→ **Aim of the exercise**
The data must be returned in full and exactly as given.
>>>>
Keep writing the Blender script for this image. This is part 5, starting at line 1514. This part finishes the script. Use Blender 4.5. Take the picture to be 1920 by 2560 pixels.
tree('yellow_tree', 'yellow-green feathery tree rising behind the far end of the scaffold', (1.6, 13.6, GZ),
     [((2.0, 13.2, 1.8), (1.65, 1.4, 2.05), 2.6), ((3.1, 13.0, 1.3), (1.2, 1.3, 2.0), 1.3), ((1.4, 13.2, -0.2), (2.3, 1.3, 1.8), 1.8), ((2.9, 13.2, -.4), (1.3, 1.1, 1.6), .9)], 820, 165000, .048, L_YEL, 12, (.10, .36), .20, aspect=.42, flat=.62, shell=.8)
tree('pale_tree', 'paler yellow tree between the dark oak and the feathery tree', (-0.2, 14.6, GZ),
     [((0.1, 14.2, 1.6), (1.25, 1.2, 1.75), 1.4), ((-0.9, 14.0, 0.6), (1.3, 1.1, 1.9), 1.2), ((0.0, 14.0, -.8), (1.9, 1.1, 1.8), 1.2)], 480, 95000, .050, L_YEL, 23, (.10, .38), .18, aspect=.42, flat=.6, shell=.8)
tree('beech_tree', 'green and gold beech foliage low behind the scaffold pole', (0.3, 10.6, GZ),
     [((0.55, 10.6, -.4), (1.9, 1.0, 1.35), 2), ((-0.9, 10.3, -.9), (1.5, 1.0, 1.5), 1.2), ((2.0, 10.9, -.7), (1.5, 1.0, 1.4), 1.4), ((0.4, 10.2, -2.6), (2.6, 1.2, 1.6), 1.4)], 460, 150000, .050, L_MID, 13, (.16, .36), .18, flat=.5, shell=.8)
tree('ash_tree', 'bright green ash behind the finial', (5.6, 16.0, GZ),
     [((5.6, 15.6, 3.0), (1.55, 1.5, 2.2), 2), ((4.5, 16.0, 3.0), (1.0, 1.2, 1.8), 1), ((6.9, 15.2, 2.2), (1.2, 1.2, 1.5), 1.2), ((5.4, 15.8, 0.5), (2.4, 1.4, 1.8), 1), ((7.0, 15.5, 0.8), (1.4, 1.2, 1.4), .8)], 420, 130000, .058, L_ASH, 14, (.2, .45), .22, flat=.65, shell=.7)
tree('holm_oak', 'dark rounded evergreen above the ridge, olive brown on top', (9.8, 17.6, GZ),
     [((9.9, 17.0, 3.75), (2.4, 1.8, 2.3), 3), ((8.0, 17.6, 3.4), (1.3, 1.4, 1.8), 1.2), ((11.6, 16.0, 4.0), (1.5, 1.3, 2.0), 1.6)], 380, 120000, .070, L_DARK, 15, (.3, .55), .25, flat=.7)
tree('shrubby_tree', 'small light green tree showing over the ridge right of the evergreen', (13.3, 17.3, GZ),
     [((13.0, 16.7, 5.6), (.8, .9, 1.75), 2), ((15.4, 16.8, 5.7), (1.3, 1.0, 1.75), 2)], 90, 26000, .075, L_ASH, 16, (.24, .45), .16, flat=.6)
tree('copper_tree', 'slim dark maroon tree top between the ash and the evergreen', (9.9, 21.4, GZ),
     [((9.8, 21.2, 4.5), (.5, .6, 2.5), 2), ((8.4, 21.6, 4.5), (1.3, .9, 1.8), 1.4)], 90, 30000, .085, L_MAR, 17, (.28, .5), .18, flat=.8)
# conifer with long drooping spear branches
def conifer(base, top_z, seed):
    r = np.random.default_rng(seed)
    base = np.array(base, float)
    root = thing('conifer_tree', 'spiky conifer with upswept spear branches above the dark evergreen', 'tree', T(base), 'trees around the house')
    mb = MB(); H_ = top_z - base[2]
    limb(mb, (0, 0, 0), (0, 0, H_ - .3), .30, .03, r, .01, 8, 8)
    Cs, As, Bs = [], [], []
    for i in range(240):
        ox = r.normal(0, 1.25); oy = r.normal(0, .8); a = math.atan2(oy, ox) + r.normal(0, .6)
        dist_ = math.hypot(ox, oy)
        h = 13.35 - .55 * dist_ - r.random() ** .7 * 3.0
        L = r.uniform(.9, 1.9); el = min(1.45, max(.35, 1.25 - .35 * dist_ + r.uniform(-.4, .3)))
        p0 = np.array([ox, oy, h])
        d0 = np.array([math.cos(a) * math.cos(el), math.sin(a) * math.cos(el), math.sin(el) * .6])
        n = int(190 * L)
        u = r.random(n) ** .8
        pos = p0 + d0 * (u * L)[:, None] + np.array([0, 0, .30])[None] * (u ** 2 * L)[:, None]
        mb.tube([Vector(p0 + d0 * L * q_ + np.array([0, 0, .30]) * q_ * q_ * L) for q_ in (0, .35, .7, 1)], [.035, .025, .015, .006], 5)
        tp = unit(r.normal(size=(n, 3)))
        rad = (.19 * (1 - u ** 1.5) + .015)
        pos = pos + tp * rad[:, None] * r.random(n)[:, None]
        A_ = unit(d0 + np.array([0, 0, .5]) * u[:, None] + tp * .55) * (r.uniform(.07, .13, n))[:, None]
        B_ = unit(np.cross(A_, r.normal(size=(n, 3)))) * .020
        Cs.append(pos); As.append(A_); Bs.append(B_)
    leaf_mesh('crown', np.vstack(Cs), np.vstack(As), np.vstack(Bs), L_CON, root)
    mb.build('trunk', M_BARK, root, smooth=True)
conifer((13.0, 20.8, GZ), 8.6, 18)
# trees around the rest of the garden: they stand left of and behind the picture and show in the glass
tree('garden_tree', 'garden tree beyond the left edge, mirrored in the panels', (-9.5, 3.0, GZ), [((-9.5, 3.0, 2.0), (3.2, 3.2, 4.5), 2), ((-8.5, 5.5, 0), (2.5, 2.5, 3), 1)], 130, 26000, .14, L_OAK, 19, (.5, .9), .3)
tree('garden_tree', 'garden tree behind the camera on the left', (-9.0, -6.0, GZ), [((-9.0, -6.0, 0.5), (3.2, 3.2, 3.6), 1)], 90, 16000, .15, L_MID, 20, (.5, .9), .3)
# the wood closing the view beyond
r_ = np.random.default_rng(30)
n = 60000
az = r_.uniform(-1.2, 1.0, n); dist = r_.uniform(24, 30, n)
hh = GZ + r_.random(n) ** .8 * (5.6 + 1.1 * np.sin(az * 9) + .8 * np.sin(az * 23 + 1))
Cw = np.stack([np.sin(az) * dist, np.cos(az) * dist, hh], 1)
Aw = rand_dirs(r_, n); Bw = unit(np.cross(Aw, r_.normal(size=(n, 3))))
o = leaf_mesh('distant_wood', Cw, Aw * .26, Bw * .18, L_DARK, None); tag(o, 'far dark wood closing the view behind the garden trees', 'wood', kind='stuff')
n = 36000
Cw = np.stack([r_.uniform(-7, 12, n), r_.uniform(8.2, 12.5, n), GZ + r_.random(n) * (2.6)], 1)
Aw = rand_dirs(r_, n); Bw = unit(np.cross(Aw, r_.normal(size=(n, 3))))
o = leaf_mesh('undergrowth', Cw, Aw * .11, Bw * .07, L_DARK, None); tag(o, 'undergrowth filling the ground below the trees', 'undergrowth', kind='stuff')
<<<<
→ **Exercise output**
Keep writing the Blender script for this image. This is part 5, starting at line 1514. This part finishes the script. Use Blender 4.5. Take the picture to be 1920 by 2560 pixels.
tree('yellow_tree', 'yellow-green feathery tree rising behind the far end of the scaffold', (1.6, 13.6, GZ),
     [((2.0, 13.2, 1.8), (1.65, 1.4, 2.05), 2.6), ((3.1, 13.0, 1.3), (1.2, 1.3, 2.0), 1.3), ((1.4, 13.2, -0.2), (2.3, 1.3, 1.8), 1.8), ((2.9, 13.2, -.4), (1.3, 1.1, 1.6), .9)], 820, 165000, .048, L_YEL, 12, (.10, .36), .20, aspect=.42, flat=.62, shell=.8)
tree('pale_tree', 'paler yellow tree between the dark oak and the feathery tree', (-0.2, 14.6, GZ),
     [((0.1, 14.2, 1.6), (1.25, 1.2, 1.75), 1.4), ((-0.9, 14.0, 0.6), (1.3, 1.1, 1.9), 1.2), ((0.0, 14.0, -.8), (1.9, 1.1, 1.8), 1.2)], 480, 95000, .050, L_YEL, 23, (.10, .38), .18, aspect=.42, flat=.6, shell=.8)
tree('beech_tree', 'green and gold beech foliage low behind the scaffold pole', (0.3, 10.6, GZ),
     [((0.55, 10.6, -.4), (1.9, 1.0, 1.35), 2), ((-0.9, 10.3, -.9), (1.5, 1.0, 1.5), 1.2), ((2.0, 10.9, -.7), (1.5, 1.0, 1.4), 1.4), ((0.4, 10.2, -2.6), (2.6, 1.2, 1.6), 1.4)], 460, 150000, .050, L_MID, 13, (.16, .36), .18, flat=.5, shell=.8)
tree('ash_tree', 'bright green ash behind the finial', (5.6, 16.0, GZ),
     [((5.6, 15.6, 3.0), (1.55, 1.5, 2.2), 2), ((4.5, 16.0, 3.0), (1.0, 1.2, 1.8), 1), ((6.9, 15.2, 2.2), (1.2, 1.2, 1.5), 1.2), ((5.4, 15.8, 0.5), (2.4, 1.4, 1.8), 1), ((7.0, 15.5, 0.8), (1.4, 1.2, 1.4), .8)], 420, 130000, .058, L_ASH, 14, (.2, .45), .22, flat=.65, shell=.7)
tree('holm_oak', 'dark rounded evergreen above the ridge, olive brown on top', (9.8, 17.6, GZ),
     [((9.9, 17.0, 3.75), (2.4, 1.8, 2.3), 3), ((8.0, 17.6, 3.4), (1.3, 1.4, 1.8), 1.2), ((11.6, 16.0, 4.0), (1.5, 1.3, 2.0), 1.6)], 380, 120000, .070, L_DARK, 15, (.3, .55), .25, flat=.7)
tree('shrubby_tree', 'small light green tree showing over the ridge right of the evergreen', (13.3, 17.3, GZ),
     [((13.0, 16.7, 5.6), (.8, .9, 1.75), 2), ((15.4, 16.8, 5.7), (1.3, 1.0, 1.75), 2)], 90, 26000, .075, L_ASH, 16, (.24, .45), .16, flat=.6)
tree('copper_tree', 'slim dark maroon tree top between the ash and the evergreen', (9.9, 21.4, GZ),
     [((9.8, 21.2, 4.5), (.5, .6, 2.5), 2), ((8.4, 21.6, 4.5), (1.3, .9, 1.8), 1.4)], 90, 30000, .085, L_MAR, 17, (.28, .5), .18, flat=.8)
# conifer with long drooping spear branches
def conifer(base, top_z, seed):
    r = np.random.default_rng(seed)
    base = np.array(base, float)
    root = thing('conifer_tree', 'spiky conifer with upswept spear branches above the dark evergreen', 'tree', T(base), 'trees around the house')
    mb = MB(); H_ = top_z - base[2]
    limb(mb, (0, 0, 0), (0, 0, H_ - .3), .30, .03, r, .01, 8, 8)
    Cs, As, Bs = [], [], []
    for i in range(240):
        ox = r.normal(0, 1.25); oy = r.normal(0, .8); a = math.atan2(oy, ox) + r.normal(0, .6)
        dist_ = math.hypot(ox, oy)
        h = 13.35 - .55 * dist_ - r.random() ** .7 * 3.0
        L = r.uniform(.9, 1.9); el = min(1.45, max(.35, 1.25 - .35 * dist_ + r.uniform(-.4, .3)))
        p0 = np.array([ox, oy, h])
        d0 = np.array([math.cos(a) * math.cos(el), math.sin(a) * math.cos(el), math.sin(el) * .6])
        n = int(190 * L)
        u = r.random(n) ** .8
        pos = p0 + d0 * (u * L)[:, None] + np.array([0, 0, .30])[None] * (u ** 2 * L)[:, None]
        mb.tube([Vector(p0 + d0 * L * q_ + np.array([0, 0, .30]) * q_ * q_ * L) for q_ in (0, .35, .7, 1)], [.035, .025, .015, .006], 5)
        tp = unit(r.normal(size=(n, 3)))
        rad = (.19 * (1 - u ** 1.5) + .015)
        pos = pos + tp * rad[:, None] * r.random(n)[:, None]
        A_ = unit(d0 + np.array([0, 0, .5]) * u[:, None] + tp * .55) * (r.uniform(.07, .13, n))[:, None]
        B_ = unit(np.cross(A_, r.normal(size=(n, 3)))) * .020
        Cs.append(pos); As.append(A_); Bs.append(B_)
    leaf_mesh('crown', np.vstack(Cs), np.vstack(As), np.vstack(Bs), L_CON, root)
    mb.build('trunk', M_BARK, root, smooth=True)
conifer((13.0, 20.8, GZ), 8.6, 18)
# trees around the rest of the garden: they stand left of and behind the picture and show in the glass
tree('garden_tree', 'garden tree beyond the left edge, mirrored in the panels', (-9.5, 3.0, GZ), [((-9.5, 3.0, 2.0), (3.2, 3.2, 4.5), 2), ((-8.5, 5.5, 0), (2.5, 2.5, 3), 1)], 130, 26000, .14, L_OAK, 19, (.5, .9), .3)
tree('garden_tree', 'garden tree behind the camera on the left', (-9.0, -6.0, GZ), [((-9.0, -6.0, 0.5), (3.2, 3.2, 3.6), 1)], 90, 16000, .15, L_MID, 20, (.5, .9), .3)
# the wood closing the view beyond
r_ = np.random.default_rng(30)
n = 60000
az = r_.uniform(-1.2, 1.0, n); dist = r_.uniform(24, 30, n)
hh = GZ + r_.random(n) ** .8 * (5.6 + 1.1 * np.sin(az * 9) + .8 * np.sin(az * 23 + 1))
Cw = np.stack([np.sin(az) * dist, np.cos(az) * dist, hh], 1)
Aw = rand_dirs(r_, n); Bw = unit(np.cross(Aw, r_.normal(size=(n, 3))))
o = leaf_mesh('distant_wood', Cw, Aw * .26, Bw * .18, L_DARK, None); tag(o, 'far dark wood closing the view behind the garden trees', 'wood', kind='stuff')
n = 36000
Cw = np.stack([r_.uniform(-7, 12, n), r_.uniform(8.2, 12.5, n), GZ + r_.random(n) * (2.6)], 1)
Aw = rand_dirs(r_, n); Bw = unit(np.cross(Aw, r_.normal(size=(n, 3))))
o = leaf_mesh('undergrowth', Cw, Aw * .11, Bw * .07, L_DARK, None); tag(o, 'undergrowth filling the ground below the trees', 'undergrowth', kind='stuff')